According to Mr Sartaj Aziz, an advisor to Mr Sharif and potentially the next president of Pakistan, after Mullah Omar rebuked the Saudi Prince Turki al-Faisal’s demand in 1998 to handover Osama bin Laden, Mr Sharif wanted to ‘review our entire relationship with the Taliban regime’. Mr. Sharif asked him ‘to prepare, in consultation with the DG ISI (General Ziauddin Butt) a comprehensive position paper on future relationship with the Taliban regime’ and present it to the Defence Committee of the Cabinet in two weeks. Mr Aziz writes that the very next morning Major General Parvez Masud, in-charge of the ISI’s Afghan desk, visited his office ‘without any appointment’ and asked him to ‘persuade the prime minister to defer his decision to review Pakistan’s relationship with the Taliban regime for some time’.

Chances are that Mr Sharif and his advisors will receive similar messages in his new stint as well.
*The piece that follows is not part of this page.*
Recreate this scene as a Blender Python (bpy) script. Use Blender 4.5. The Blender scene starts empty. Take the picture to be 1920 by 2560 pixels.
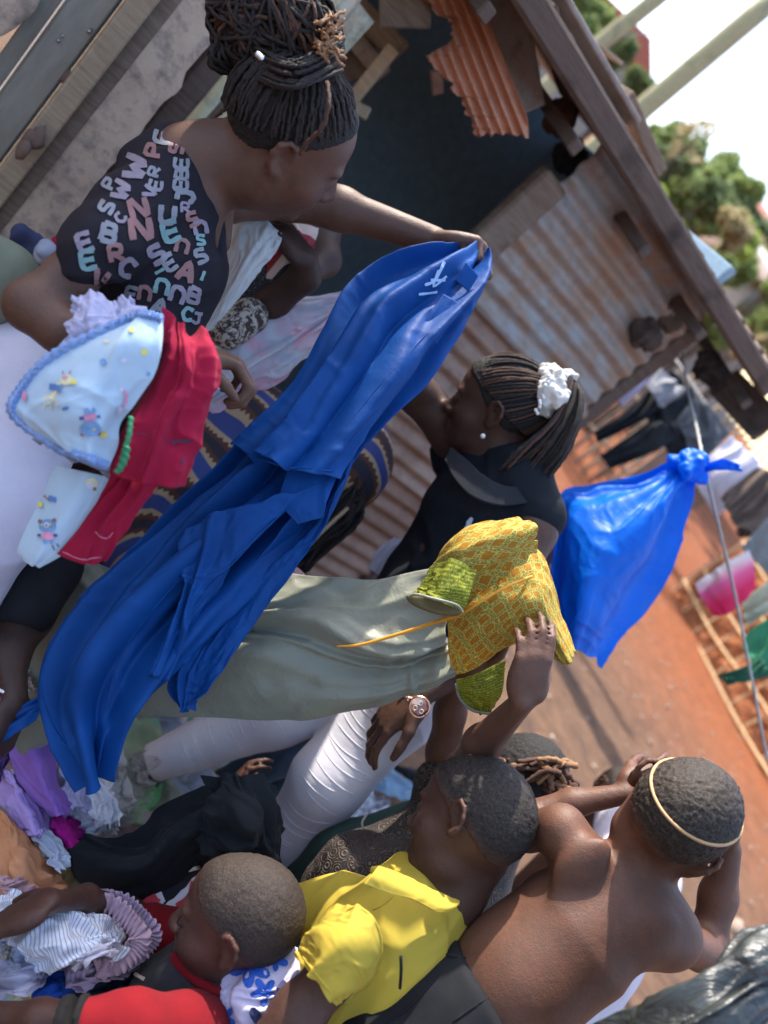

However, if his heart is set on negotiations with the TTP he must take into consideration the bigger picture and perhaps deflect pressure to dissuade him from revisiting Pakistan’s Afghanistan policy. The TTP has been able to violate every peace deal through the use of brute force that was a direct function of the sanctuary it enjoys in FATA, especially the NWA courtesy the HQN. Without a thorough review of the happenings in the NWA any negotiations with the TTP are bound to have more pitfalls than the potential to succeed.